Why crypto algorithms are primarily based on finite fields?

Question

I want to learn why people use finite fields in cryptography? I mean there are other fields like number fields, function fields that are not finite. There are also some other topological fields, like local and global fields, where we cannot discuss about finiteness (as long as I know). But, why finite fields? If someone can help me understand why mathematically other fields don't work, I would be glad. On the other hand, are there any other fields that work too?

Answer 1

The problem with other fields is precisely that they are not finite. We are talking about computer information, which deals in blocks of 1s and 0s. Any real number can only be stored by a computer as an approximation, and while rational numbers can be stored accurately as a pair $(m,n)$ (to represent $m/n$), even that is subject to limitations in a computer because there is typically a largest integer that the computer can store. Similar problems come up for other infinite fields.

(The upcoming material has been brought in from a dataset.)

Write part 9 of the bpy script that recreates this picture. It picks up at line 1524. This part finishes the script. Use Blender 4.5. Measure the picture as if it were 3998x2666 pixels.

So that is why we use a finite algebraic structure instead of an infinite one. So then the real question is, why a finite field instead of some other structure? Fields have a lot of structure, which makes it convenient to do computations but also that structure leads to weakness in cryptographic applications because it can be exploited. Fortunately solving logarithms in finite fields (the discrete log problem) seems to be difficult enough (for now) that finite fields are acceptable.

Things are moving away from finite fields recently though, and into elliptic curve cryptography. Finite fields are still involved, to define the curve, but the algebra involved in encrypting/decrypting is based on an algebraic group defined by the curve. This should still be secure if progress is made towards solving the discrete log problem in finite fields (rather, the hope is that the discrete log problem in an elliptic curve group is more difficult than in a finite field, though this is not known for sure).

Answer 2

You can easily map information into a finite field. For example, if you're working on $F_{p^n}$ where $p$ is prime, you write your data in base $p$. Its not entirely obvious how to do this for other fields (e.g. how would you encode and transmit something in $\mathbb{R}$? Most real numbers would require infinite bits. You want something with finite storage requirements and some structure).

And the algebraic structure has a good amount of theory to it for finite fields, and computationally efficient operations. This is useful for designing algorithms to encrypt and decrypt.